Prose master: Norman Lewis had more of an interest in conflict than taking in the view / Robert Carver


Who is the greatest modern travel writer of them all? My favourite is Norman Lewis. As the first importer of the Leica to Britain – the RG Lewis camera shop still exists in Holborn, central London – he has some claim to have helped to create the genre of travel journalism. That, for personal use, he also imported the first Porsche is simply further evidence of a commitment to mobility combined with a passion for technical excellence which is reflected in his witheringly precise prose.

Lewis was interested in conflict and disruption and human folly more than he was interested in lounging in a recliner taking in the view. He often found himself in places at critical moments of change. His Voices of the Old Sea tells the story of his time in Farol, Catalonia, after the Second World War. He describes how one day the first developers motored into the village from Barcelona, tentatively buying up this and that before building the first hotel. Soon all the rest was high-rise.

Lewis's detachment could not disguise a genuine moral commitment to his causes. The same detachment also makes his writing very, very funny. When I experience delays, overbooking, storm-tossing, lies from sat-nav, payments declined, travelling on Ryanair, or suffering any other distress which contemporary travel affords, I sometimes think: "What would Norman Lewis have done?" So it was with great interest I lately discovered from his biography that there are elements of inconsistency in what were thought were Lewis's scrupulous observations.

Patrick Leigh Fermor was a different sort of travel writer. His prose was what Lawrence Durrell described as "truffled", so rich is it in exotic flavourings. Once, on a Greek island, with a Patrick Leigh Fermor book to hand, I made it my task to count how many times the word "sheepfold" appeared. Has any other writer ever used the expression "Islamised Bogomil"?

Certainly, the words have a sonic poetry, but after so many repetitions by Leigh Fermor, the sound of "Geranian Megarid" makes you punch-drunk. The contrast to the strict economy of Lewis's prose is dramatic. But they have one thing in common. We now know that Patrick Leigh Fermor was, if not actually a fantasist, then at least an imaginative editor of experience and a genius aggregator of real fact and artfully improved fact.

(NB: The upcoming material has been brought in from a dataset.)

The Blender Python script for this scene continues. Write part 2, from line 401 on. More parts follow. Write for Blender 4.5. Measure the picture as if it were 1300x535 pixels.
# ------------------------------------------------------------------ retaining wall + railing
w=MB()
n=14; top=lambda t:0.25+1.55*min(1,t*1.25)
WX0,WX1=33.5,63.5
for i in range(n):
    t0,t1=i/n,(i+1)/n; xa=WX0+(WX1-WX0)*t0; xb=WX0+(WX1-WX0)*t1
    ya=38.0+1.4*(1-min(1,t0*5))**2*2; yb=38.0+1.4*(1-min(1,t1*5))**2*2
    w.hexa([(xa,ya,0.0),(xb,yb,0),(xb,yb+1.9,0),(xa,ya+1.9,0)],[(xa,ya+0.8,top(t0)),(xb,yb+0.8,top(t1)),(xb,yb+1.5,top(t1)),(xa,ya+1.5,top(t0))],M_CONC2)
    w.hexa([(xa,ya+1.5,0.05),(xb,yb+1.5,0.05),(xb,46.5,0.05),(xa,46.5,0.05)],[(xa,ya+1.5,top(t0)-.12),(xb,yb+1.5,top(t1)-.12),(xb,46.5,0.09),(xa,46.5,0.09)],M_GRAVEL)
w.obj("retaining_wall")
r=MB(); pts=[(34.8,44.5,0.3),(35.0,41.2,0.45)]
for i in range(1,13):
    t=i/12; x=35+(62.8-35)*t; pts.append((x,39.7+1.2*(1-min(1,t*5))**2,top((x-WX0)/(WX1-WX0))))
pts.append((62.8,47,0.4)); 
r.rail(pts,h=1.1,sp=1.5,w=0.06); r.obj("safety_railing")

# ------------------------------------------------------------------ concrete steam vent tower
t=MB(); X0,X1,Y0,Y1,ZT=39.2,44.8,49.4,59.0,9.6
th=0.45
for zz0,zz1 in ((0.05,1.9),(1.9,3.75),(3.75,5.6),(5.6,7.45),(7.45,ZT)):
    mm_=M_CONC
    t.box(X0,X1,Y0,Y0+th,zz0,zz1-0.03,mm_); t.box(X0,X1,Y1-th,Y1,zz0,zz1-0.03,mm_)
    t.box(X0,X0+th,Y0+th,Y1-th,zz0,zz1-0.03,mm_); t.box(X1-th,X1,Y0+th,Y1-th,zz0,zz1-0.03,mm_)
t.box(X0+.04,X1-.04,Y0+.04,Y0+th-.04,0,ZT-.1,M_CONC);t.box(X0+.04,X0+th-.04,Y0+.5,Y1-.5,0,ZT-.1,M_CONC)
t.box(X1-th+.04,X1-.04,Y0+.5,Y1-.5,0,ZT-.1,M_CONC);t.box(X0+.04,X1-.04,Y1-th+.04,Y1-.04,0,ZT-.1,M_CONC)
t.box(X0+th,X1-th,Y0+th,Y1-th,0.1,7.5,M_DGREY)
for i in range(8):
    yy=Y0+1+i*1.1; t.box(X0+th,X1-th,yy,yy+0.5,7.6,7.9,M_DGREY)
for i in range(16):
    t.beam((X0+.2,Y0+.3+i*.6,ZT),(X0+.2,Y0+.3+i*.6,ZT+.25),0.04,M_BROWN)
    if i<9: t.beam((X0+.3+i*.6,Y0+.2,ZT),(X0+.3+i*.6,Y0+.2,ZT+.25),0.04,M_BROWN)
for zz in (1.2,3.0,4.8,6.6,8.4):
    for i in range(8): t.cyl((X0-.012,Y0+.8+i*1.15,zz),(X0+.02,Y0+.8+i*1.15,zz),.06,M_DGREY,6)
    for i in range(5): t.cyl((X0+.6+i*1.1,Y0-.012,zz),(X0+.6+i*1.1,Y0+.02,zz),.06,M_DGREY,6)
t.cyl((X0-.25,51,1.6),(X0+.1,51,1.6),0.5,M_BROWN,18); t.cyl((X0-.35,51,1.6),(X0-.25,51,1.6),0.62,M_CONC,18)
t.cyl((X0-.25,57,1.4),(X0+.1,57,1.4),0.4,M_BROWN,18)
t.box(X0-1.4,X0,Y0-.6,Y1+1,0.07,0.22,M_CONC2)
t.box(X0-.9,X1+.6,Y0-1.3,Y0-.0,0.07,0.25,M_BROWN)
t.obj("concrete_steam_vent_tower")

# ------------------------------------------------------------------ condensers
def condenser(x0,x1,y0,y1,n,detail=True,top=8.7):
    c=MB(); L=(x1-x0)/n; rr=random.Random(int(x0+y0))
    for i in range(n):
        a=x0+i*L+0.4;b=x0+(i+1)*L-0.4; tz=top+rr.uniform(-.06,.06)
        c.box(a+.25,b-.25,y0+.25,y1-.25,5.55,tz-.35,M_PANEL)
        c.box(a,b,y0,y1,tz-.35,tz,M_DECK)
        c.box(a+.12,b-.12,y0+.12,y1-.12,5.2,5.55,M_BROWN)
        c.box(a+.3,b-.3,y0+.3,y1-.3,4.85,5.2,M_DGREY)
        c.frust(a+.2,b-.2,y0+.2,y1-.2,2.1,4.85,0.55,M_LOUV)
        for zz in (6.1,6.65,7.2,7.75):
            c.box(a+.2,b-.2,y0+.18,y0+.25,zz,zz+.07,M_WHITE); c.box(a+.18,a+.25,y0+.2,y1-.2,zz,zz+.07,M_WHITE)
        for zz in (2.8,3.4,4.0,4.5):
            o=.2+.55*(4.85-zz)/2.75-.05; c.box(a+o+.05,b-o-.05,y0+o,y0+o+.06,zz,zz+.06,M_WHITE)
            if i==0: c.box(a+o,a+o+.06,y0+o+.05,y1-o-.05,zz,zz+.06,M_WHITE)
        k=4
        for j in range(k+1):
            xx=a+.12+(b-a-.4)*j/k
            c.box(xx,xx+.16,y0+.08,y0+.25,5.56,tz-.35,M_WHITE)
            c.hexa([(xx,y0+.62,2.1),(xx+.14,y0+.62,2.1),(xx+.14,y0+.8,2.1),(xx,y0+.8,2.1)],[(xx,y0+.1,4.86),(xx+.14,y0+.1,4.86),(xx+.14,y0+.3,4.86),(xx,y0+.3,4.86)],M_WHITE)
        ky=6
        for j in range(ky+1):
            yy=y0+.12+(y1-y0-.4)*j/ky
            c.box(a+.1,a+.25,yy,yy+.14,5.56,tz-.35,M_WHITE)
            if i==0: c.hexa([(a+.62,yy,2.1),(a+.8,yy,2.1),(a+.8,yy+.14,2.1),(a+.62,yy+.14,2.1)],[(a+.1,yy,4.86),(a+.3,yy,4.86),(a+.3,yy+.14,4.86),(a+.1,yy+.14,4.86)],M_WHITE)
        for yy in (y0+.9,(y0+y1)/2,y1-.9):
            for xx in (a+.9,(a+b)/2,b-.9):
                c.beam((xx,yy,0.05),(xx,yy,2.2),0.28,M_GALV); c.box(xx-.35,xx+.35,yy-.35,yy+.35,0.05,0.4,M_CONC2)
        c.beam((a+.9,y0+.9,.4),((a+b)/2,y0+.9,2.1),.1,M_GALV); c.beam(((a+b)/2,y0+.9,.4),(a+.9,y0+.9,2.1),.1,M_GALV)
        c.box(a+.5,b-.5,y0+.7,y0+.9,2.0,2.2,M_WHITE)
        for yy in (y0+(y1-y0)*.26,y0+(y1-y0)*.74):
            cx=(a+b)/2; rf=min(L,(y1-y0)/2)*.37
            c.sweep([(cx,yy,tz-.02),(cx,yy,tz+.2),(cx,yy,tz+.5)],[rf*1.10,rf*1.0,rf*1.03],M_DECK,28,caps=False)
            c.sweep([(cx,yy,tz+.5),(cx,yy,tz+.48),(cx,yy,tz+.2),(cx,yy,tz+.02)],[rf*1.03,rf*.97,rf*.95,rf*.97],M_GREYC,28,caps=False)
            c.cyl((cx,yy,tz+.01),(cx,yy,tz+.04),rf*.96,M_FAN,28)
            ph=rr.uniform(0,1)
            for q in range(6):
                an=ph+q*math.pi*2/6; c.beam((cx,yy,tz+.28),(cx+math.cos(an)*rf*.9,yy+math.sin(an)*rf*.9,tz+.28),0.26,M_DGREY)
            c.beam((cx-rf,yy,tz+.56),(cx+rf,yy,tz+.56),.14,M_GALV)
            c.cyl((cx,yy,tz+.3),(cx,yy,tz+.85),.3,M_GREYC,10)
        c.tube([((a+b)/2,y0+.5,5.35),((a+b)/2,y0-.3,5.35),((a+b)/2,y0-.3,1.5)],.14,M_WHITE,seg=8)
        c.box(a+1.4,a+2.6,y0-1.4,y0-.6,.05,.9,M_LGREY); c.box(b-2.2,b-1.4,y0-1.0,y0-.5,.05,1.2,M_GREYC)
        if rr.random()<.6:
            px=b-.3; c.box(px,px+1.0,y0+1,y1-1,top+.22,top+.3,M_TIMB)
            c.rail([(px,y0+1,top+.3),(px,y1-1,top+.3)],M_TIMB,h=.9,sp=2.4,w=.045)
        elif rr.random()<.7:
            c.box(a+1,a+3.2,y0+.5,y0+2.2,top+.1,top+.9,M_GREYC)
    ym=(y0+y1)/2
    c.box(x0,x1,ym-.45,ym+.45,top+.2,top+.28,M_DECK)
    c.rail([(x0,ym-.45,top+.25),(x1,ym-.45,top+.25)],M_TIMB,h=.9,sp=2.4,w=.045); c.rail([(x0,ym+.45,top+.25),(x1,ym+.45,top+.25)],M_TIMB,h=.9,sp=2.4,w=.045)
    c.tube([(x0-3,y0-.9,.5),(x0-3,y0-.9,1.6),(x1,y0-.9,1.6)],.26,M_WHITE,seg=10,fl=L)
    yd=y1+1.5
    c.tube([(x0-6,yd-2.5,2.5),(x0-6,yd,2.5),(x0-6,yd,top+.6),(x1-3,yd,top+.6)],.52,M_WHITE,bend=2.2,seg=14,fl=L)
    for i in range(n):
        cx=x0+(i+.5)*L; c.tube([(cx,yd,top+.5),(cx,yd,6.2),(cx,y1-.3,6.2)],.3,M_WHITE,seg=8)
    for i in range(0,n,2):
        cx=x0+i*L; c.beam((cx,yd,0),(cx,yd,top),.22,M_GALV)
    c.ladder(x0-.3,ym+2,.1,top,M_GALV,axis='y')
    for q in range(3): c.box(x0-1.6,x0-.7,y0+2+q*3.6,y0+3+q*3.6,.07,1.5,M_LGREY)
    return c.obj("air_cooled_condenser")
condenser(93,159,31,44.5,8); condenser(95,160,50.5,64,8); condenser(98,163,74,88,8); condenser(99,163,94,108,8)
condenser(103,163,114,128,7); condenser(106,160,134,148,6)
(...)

This insight we owe to Artemis Cooper's meticulously researched new biography. The Leigh Fermor myth depends on his "Great Walk", an epic journey on foot from London to the Danube (or the Riparian Bride of Smederova, as he might have put it). This experience was the source of his wonderful books. He writes of penury, mud, flea-bitten puttees, a tired greatcoat, wet boots, a damp bedroll plus fireside sing-songs with murderous gypsies. However, as Cooper reminds us, the arduous and heroic "Great Walk" was also regularly punctuated by long stays and grand dinners with the pre-war German aristocracy and its sophisticated plumbing.

The greatest modern travel writers went on imaginative journeys which seduced us all. They were not detained by dismal facts. For that, I think, we should all be very grateful.